[Scenes as source code]

☆ ☆ ☆ ☆ ☆ ☆ ☆

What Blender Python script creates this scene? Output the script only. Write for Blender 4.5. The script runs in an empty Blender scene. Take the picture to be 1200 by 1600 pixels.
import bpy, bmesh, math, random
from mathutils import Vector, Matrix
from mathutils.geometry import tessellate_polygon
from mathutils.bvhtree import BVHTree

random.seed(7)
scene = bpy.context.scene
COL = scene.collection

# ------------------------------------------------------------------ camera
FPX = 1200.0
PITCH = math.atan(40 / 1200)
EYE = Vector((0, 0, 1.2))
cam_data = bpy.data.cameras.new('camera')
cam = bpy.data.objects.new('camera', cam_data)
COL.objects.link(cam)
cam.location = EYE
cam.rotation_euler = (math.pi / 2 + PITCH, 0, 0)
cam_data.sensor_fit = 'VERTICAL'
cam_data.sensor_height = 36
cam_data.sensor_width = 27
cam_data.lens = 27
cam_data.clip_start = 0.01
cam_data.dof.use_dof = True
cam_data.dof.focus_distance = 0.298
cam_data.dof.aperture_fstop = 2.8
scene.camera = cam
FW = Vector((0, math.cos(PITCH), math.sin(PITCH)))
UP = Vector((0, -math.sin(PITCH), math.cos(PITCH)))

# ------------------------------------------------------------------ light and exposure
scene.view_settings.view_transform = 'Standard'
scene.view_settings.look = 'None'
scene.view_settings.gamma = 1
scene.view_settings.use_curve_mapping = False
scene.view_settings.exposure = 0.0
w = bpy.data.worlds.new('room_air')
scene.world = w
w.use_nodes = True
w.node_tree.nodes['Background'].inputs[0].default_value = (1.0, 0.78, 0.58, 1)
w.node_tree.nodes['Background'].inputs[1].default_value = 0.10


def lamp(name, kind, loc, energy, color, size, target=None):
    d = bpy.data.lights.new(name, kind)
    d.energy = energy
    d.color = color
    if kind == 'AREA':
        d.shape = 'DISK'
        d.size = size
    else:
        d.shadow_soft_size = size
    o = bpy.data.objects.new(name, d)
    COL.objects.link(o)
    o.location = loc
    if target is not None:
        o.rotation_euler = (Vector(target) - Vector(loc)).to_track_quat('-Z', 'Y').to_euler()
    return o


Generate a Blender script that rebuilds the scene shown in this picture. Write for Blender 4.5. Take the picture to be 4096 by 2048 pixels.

☆ ☆ ☆ ☆ ☆ ☆ ☆

| WRITTEN TASK |
Restate, word for word and with nothing added, the lines from the first line of the listing through the one where "COL = scene.collection" stands.

| SOLUTION TO THIS EXERCISE |
What Blender Python script creates this scene? Output the script only. Write for Blender 4.5. The script runs in an empty Blender scene. Take the picture to be 1200 by 1600 pixels.
import bpy, bmesh, math, random
from mathutils import Vector, Matrix
from mathutils.geometry import tessellate_polygon
from mathutils.bvhtree import BVHTree

random.seed(7)
scene = bpy.context.scene
COL = scene.collection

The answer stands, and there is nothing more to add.